The Action reached the peak of their popularity in the Mod era, and had quite a cult following as they sang harmony and used string instruments without a brass section to cover mostly Tamla Motown classics. At first they had been known as the Boys when they formed in North London's Kentish Town in 1963, with Reg King on vocals, Alan King on rhythm guitar and vocals, Mike Evans on bass, and Roger Powell on drums.

They played mainly in bars and in Germany at first and then backed Sandra Barry calling themselves the Boyfriends on the single 'Really Gonna Shake' in '64, then Pete Watson joined on guitar and the name change to the Action came about, with a cover of the Wilson Pickett song, 'Land of a Thousand Dances' /'In My Lonely Room' as the result. It was on Parlaphone arranged by George Martin. Pete Watson left in '66 after disagreements with manager Rikki Farr, and Parlaphone dropped them in '67, the year that psychedelia transformed the mode of music. The new line-up changed to include Ian Whiteman on keyboards, and Martin Stone, from Savoy Brown Blues Band, on guitar, and the sound became folk rock psychedelia. By '69 they were known as Mighty Baby, and signed to Head Records.

Alan King formed Ace in '75 and they scored a U.S. hit with 'How Long'.

In 1980 there was a compilation C.D and in '90 Paul Weller wrote the sleeve notes for a previously unreleased album, 'Rolled Gold'.

In 1998 the original line-up reformed, played the Isle of Wight Festival and gigged around for six years.

Garry Farr and the T-Bones

Gary and his brother Rikki were sons of Welsh heavyweight boxer, Tommy Farr. Gary was born in 1944 and died in '94. He began as a folk blues singer, before putting the backing band together. They took over the Yardbirds slot at the Marquee and also played at the Crawdaddy Club. In '65 they issued the E.P. 'Dem Bones, Dem Bones, Dem T-Bones' on Colombia,

produced by Giorgio Gomesky. There were a couple of other singles and a U.S. appearance on Shindig. Keith Emerson, later of the Nice and Emerson, Lake and Palmer joined the band on keyboards briefly. After '68 Gary went solo. Brother Rikki was in music management and was site manager and compere for the Isle of Wight Festival in 1970.

The Clique

Were formed in'63 in Harrow by John Rowe, lead guitar, Peter Westgarth, vocals. Adrian Stanbach, bass John Kitchen, rhythm guitar, and Trevor Roberts on drums. Brian Morris replaced Roberts in'64.

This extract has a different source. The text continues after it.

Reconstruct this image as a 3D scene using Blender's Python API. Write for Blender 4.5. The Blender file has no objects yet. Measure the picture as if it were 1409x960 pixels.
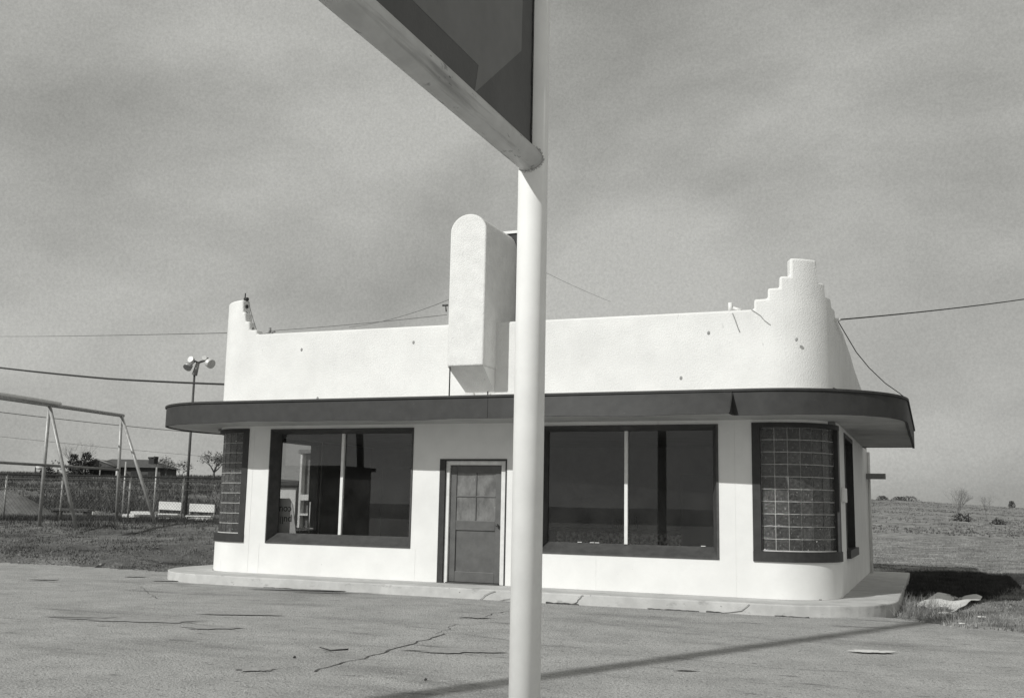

They had two singles released in'65: 'She Ain't No Good' on Pye, and a twelve inch single 'We Didn't Kiss, Didn't Love But Now We Do Do', also on Pye. In 2011 there was the'64 Rave-Up' E.P. [Acid Jazz] and in '95 the C.D, 'The Complete Recordings 1964 to '65 on Dig the Fuzz Records.

The Climax Chicago Blues Band

Quite a late starter to be part of the blues boom, if old in years, the Climax Chicago Blues Band, was formed in Stafford in 1969 by Colin Cooper on harmonica and vocals, Peter Haycock on guitar and vocals, Derek Holt on guitar, Richard Jones on bass and keyboards, George Newsome on drums and Arthur Wood on alternative Keyboards. After 1972 they shortened the name to just the Climax Blues Band.

In in '70 they had changed to Harvest records, and became more rocky. Over the years there have been 18 albums, two U.S. single hits, 'Get it Right' in'77 and 'I Love You' that made no. 12 on the Billboard charts.

Jones left in '69 so Holt took over bass. Newsome left in in '71 and was replaced by John Cuffley.

There have been 16 line-ups altogether so far, and they are still going, but three of the original members are dead: Cooper in'08, aged 69, Wood in '05 aged 76 and Haycock in '13 aged 62.